Bemerkenswert ist das gleich in vielerlei Hinsicht: Lindner kann sich vorstellen, die Voraussetzungen hierfür bei der Software für die Elektronischen Steuererklärung (Elster) zu schaffen. Wer Elster kennt – und zumindest alle Besitzer:innen einer Wohnung, eines Hauses oder eines Grundstücks hatten im vergangenen Jahr die undankbare Aufgabe, es bei der Feststellung der Grundsteuer kennenzulernen –, wird besagtes Stück Software für alles andere als intuitiv und dafür geeignet halten, den Steuerzahler:innen ihre Aufgabe zu erleichtern. Bisher weist Elster nämlich alles zurück, was nicht exakt dem vorgegebenen Muster entspricht, und lässt auch Steuerzahler:innen meist ohne vernünftige Erklärung ratlos zurück, wenn’s klemmt.
Auf den guten Prozess und geeignete Workflows kommt es an
Elster ist vielmehr ein denkbar gutes Beispiel dafür, wie Software aussieht, die nicht von den Nutzer:innen aus gedacht wird, sondern vielmehr von jenen aus der Finanzamtswelt, die seit Jahren fachlich im Thema sind, deswegen aber kaum mehr die Perspektive der unbedarften Steuerzahler:innen einnehmen können.
Um einmal mehr ein Zitat von Thorsten Dirks, seinerzeit CEO der Telefónica Deutschland, wiederzugeben: „Wenn Sie einen Scheißprozess digitalisieren, dann haben Sie einen scheiß digitalen Prozess.“ Besagter Ansatz wäre in einer Verwaltungswelt abseits der Fachverfahren und Faxe nämlich erst einmal komplett zu überdenken, wie eine Steuererklärung möglichst reibungslos auf all jene Daten zugreifen kann, die der Verwaltung an unterschiedlichen Standorten und in unterschiedlicher Art und Weise ja oft bereits vorliegen.
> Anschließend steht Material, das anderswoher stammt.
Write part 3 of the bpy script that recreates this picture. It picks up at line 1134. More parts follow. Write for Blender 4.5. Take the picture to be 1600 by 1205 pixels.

Der Fall der Grundsteuer hat eindrucksvoll gezeigt, dass Datenschutz zwar ein hohes Gut ist, dass sich viele Bundesbürger:innen aber zumindest Stand heute so gar nicht vor dem intelligenten allwissenden Staat fürchten müssen.
Und da ist noch etwas: Mein Steuerberater hat mir kürzlich erklärt, dass er dem Finanzamt ungern unaufgefordert Belege zu bestimmten Steuererklärungen mitschickt, weil dann erfahrungsgemäß die Verarbeitung einer Steuererklärung aufgrund der Workflows länger dauere als wenn man jene Unterlagen (von denen man als Steuerberater aus Erfahrung weiß, dass das Finanzamt sie hinterher sehen will) erst auf Anfrage gezielt einschickt.
Automatisierte Erkennung von Formularen ist nicht das Problem
Bevor Finanzminister Lindner also Elster dazu bringt, „einfach mal“ alle eingescannten Belege auszuwerten, die passenden Zahlen zu separieren und passend zuzuordnen, müsste die Steuerverwaltung erst einmal ihre Prozesse optimieren. Von der einst stolz vorgetragenen Steuererklärung auf dem Bierdeckel sind wir nämlich weiter denn je entfernt.
Dass all das technisch mit der einigermaßen intuitiven Verarbeitung von stets gleich aussehenden Formularen und Anlagen geht, werden aber die Softwarehersteller zeigen, die erfolgreich Jahr für Jahr ihre Steuererklärungssoftware an Millionen von Nutzer:innen verkaufen. Auch wenn selbst die bisher noch weit von einem so hohen Grad an Automatisierung entfernt sind, wie es dem Minister vorschwebt.
Wie erfolgreich dagegen die Verwaltung in der Digitalisierung von Prozessen ist, hat sie in den letzten Jahren eindrucksvoll im Zusammenhang dem Onlinezugangsgesetz und der Zusammenlegung und Vereinheitlichung der zahlreichen Fachverfahren bewiesen.